# Start of Material provided

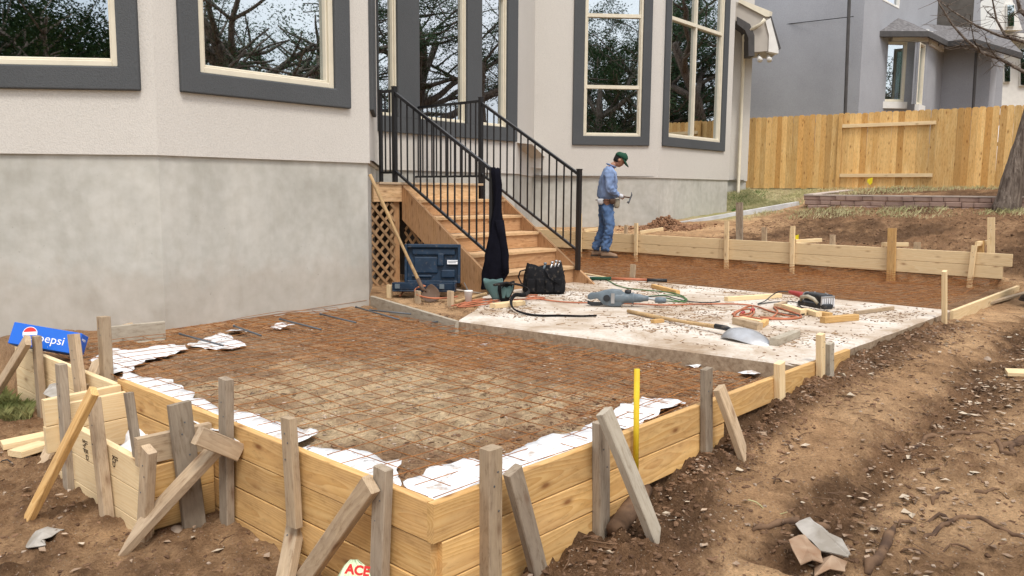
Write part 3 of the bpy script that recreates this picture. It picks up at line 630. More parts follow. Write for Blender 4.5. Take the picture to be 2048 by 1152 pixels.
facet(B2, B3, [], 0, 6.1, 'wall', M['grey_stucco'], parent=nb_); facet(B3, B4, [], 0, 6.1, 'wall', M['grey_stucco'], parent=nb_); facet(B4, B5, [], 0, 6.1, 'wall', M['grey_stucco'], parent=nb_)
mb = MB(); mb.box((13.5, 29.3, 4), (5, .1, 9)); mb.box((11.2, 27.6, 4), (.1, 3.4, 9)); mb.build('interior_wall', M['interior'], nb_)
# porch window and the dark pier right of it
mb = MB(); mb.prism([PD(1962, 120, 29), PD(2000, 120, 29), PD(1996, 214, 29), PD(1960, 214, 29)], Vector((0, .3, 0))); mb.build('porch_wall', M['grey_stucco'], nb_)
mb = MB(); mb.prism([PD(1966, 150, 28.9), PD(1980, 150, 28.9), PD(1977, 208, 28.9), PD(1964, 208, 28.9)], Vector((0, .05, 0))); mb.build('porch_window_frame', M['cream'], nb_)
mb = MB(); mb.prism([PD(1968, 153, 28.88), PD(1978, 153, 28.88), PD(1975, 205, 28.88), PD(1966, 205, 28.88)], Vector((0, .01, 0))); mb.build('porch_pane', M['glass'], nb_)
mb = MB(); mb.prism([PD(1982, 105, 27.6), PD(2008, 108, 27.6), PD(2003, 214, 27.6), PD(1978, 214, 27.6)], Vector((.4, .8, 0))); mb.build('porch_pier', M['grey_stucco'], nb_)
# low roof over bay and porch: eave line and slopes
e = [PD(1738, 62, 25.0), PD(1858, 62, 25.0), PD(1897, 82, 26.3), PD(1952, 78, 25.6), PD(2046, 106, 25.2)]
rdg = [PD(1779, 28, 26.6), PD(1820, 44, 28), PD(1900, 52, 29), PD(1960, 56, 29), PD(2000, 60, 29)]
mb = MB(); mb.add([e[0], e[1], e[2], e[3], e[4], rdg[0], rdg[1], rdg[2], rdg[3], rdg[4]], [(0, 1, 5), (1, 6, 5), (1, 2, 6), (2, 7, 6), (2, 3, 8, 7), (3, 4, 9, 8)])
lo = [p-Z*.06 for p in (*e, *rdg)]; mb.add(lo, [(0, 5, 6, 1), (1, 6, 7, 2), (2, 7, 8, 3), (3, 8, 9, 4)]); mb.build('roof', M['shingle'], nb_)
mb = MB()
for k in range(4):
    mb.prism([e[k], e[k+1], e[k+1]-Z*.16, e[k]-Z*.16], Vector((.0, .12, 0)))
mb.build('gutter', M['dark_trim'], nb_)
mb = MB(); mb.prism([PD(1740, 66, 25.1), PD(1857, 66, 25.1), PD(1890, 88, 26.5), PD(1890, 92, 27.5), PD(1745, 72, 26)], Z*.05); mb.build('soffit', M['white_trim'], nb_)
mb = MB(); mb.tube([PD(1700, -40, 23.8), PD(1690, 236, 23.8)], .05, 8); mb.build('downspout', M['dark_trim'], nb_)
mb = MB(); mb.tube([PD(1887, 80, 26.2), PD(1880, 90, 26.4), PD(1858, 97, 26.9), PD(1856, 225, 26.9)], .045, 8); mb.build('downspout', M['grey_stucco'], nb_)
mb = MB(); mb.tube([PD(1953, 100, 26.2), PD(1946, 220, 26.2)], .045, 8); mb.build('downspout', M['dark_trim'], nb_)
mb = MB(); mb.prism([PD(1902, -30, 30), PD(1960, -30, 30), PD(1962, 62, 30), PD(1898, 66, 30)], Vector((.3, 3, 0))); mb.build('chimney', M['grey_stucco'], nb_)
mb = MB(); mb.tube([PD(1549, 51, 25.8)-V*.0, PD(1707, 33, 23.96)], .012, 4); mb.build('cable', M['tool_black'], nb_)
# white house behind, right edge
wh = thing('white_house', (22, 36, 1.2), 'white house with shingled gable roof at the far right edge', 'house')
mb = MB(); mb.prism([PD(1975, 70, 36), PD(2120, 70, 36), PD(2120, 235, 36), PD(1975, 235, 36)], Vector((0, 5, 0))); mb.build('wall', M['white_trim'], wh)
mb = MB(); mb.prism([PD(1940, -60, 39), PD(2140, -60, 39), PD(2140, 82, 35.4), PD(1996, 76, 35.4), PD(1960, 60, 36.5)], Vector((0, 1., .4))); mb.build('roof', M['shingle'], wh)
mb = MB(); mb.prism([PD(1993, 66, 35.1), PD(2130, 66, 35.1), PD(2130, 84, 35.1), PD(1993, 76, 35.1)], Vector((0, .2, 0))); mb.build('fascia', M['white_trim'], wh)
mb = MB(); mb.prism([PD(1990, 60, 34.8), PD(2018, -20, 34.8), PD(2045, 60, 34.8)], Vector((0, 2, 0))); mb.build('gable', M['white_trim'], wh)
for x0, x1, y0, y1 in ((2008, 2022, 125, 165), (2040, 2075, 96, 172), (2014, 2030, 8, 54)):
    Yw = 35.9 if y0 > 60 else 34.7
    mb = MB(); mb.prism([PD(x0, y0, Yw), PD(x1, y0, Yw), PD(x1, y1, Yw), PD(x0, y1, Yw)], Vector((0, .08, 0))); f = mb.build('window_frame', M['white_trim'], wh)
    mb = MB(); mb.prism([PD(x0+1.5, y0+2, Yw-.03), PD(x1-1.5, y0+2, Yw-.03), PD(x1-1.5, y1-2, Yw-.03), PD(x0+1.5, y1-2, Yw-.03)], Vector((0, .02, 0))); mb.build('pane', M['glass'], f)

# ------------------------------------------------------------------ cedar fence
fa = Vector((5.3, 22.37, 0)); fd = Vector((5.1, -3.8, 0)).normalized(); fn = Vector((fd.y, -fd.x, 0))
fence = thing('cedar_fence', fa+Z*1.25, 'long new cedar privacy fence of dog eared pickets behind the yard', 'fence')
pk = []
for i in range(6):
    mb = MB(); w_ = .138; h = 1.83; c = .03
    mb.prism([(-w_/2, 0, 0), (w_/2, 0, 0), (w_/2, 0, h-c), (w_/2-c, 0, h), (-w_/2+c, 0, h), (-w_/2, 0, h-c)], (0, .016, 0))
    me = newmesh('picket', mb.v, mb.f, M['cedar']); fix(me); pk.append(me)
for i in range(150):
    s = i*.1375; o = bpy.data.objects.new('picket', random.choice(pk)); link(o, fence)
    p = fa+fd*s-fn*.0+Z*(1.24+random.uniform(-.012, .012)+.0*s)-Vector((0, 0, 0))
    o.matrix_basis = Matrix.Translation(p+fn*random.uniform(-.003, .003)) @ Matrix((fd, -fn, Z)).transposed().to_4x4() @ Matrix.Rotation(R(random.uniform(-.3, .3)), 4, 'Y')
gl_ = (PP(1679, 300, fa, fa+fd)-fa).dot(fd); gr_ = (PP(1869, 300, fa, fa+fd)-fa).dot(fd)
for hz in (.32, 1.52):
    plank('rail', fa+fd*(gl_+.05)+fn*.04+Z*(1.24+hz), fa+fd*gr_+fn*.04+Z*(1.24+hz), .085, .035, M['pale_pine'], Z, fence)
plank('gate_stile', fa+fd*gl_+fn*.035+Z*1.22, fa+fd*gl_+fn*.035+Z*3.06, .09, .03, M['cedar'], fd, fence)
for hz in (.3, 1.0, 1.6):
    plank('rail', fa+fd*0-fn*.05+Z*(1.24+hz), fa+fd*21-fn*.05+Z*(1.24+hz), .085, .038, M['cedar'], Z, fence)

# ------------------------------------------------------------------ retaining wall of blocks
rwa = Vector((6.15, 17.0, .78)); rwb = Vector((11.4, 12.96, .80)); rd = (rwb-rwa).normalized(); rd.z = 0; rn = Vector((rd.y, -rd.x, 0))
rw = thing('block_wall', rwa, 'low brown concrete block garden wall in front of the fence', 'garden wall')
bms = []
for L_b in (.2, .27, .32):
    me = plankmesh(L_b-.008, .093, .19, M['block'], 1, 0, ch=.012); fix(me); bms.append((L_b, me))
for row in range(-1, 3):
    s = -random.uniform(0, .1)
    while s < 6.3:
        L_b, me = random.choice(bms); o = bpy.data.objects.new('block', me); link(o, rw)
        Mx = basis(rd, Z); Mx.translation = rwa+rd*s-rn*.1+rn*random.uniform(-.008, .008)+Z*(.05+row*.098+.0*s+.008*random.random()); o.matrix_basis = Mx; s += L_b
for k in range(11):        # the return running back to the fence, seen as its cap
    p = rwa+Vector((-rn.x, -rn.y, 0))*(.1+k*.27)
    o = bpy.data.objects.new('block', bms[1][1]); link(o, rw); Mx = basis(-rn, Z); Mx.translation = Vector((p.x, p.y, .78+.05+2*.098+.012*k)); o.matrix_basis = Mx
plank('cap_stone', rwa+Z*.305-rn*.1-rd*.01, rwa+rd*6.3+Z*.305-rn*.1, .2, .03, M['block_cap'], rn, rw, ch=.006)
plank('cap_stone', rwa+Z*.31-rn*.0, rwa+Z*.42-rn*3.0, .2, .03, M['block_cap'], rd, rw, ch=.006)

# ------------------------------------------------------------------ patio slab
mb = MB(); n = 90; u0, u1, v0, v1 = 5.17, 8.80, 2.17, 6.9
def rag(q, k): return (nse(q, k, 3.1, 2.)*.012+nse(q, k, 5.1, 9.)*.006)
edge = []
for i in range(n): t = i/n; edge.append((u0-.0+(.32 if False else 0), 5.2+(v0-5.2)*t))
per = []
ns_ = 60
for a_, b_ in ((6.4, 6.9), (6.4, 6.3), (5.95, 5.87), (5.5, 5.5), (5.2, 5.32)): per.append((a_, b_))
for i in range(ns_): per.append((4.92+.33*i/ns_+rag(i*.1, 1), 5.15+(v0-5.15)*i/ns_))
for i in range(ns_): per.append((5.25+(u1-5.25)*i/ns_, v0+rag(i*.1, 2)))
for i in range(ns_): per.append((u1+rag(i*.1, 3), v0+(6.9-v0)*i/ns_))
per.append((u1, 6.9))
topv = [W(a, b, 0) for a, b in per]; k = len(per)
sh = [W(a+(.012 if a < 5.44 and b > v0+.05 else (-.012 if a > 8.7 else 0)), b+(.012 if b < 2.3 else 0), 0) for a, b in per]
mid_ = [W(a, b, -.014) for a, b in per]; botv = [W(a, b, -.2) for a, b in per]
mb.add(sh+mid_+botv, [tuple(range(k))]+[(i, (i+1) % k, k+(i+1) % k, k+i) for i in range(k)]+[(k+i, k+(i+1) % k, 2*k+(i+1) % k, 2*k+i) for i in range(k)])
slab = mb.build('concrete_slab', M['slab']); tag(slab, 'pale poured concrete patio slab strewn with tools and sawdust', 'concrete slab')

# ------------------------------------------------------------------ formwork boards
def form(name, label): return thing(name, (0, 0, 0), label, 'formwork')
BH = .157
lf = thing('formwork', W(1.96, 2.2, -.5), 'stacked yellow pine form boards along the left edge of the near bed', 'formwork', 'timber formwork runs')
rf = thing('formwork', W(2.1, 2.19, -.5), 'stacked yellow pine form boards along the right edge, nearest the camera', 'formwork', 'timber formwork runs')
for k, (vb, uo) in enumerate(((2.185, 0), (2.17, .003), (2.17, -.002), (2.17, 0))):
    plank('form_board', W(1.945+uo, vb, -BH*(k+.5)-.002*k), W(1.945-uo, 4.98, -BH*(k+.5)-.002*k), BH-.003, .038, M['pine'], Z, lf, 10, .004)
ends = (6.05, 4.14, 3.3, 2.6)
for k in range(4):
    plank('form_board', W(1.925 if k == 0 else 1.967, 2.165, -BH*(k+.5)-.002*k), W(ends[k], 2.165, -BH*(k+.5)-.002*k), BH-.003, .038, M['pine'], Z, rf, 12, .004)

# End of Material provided

**Objective**.
Reproduce the lines word for word, starting at the one holding "slab = mb.build('concrete_slab', M['slab']);" and ending at the final line of the material above.

**Reply to the task**.
slab = mb.build('concrete_slab', M['slab']); tag(slab, 'pale poured concrete patio slab strewn with tools and sawdust', 'concrete slab')

# ------------------------------------------------------------------ formwork boards
def form(name, label): return thing(name, (0, 0, 0), label, 'formwork')
BH = .157
lf = thing('formwork', W(1.96, 2.2, -.5), 'stacked yellow pine form boards along the left edge of the near bed', 'formwork', 'timber formwork runs')
rf = thing('formwork', W(2.1, 2.19, -.5), 'stacked yellow pine form boards along the right edge, nearest the camera', 'formwork', 'timber formwork runs')
for k, (vb, uo) in enumerate(((2.185, 0), (2.17, .003), (2.17, -.002), (2.17, 0))):
    plank('form_board', W(1.945+uo, vb, -BH*(k+.5)-.002*k), W(1.945-uo, 4.98, -BH*(k+.5)-.002*k), BH-.003, .038, M['pine'], Z, lf, 10, .004)
ends = (6.05, 4.14, 3.3, 2.6)
for k in range(4):
    plank('form_board', W(1.925 if k == 0 else 1.967, 2.165, -BH*(k+.5)-.002*k), W(ends[k], 2.165, -BH*(k+.5)-.002*k), BH-.003, .038, M['pine'], Z, rf, 12, .004)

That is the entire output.